By Krisztina Than and Balazs Koranyi
BUDAPEST, Feb 16 (Reuters) - Hungary will raise the main value-added tax rate to 23 percent from 20 from July to create room to cut taxes on labour, aiming to boost the ailing economy, Prime Minister Ferenc Gyurcsany told Reuters on Monday.
The measures, which also include significant changes in the social and pension system, could allow the country to aim for euro adoption between 2012 and 2014, he said in an interview.
The tax measures would raise annual average inflation to 3.9 percent this year, while the government now reckons with a 3 percent drop in GDP, although this could be deeper if domestic demand falls more than expected.
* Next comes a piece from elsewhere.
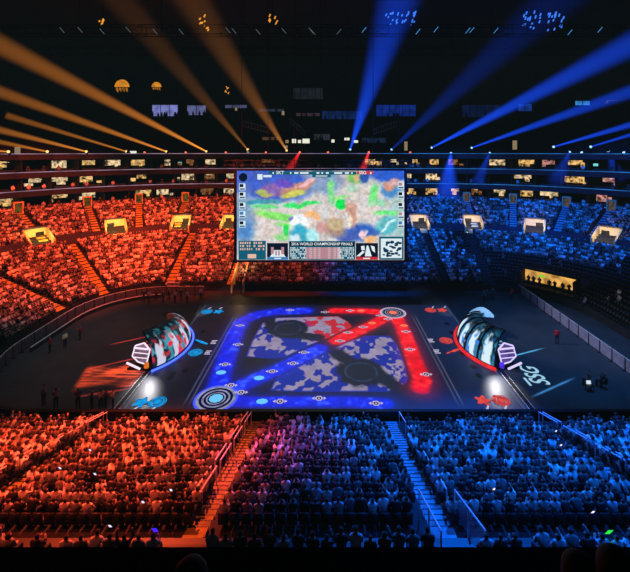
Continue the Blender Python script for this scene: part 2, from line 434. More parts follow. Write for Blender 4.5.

"We also reckon with the possibility that the drop in household consumption and a rise in their savings ... will reduce domestic demand and this ... could bring a bigger contraction than 3 percent," Gyurcsany said.
"In both cases, even if the economy contracts by 3.5 percent, the budget deficit can be kept below 3 percent ... Today various budget scenarios reckon with a 2.7-2.9 percent deficit," he added.
In a Reuters poll last week analysts' median forecast was for a 3.2 percent contraction in the economy for 2009 but there are some analysts who forecast the economy could contract by around 5 percent.
Hungary, which relies heavily on foreign investors to finance its large debts, had to resort to a $25.1 billion rescue package from the International Monetary Fund and the European Union last October to avoid financial crisis.
Its export-led economy has been one of the hardest-hit by a collapse of demand in the euro zone and Hungary went into recession in the fourth quarter of last year.
Gyurcsany said that the government would by Sept. 30 make a proposal for a medium-term economic path, as part of a national agreement if possible, which would allow the introduction of the euro in the next 3 to 4 years.
"First we have to outline a path, and then set a date, rather than the other way around," he said. "The present measures and the resulting track will allow us to set a realistic, but credible and reliable (euro) target date."
"Today I think it cannot be earlier than in 2012, and there is no reason for it to be later than in 2014," he said.
Hungary has no official euro target date at the moment.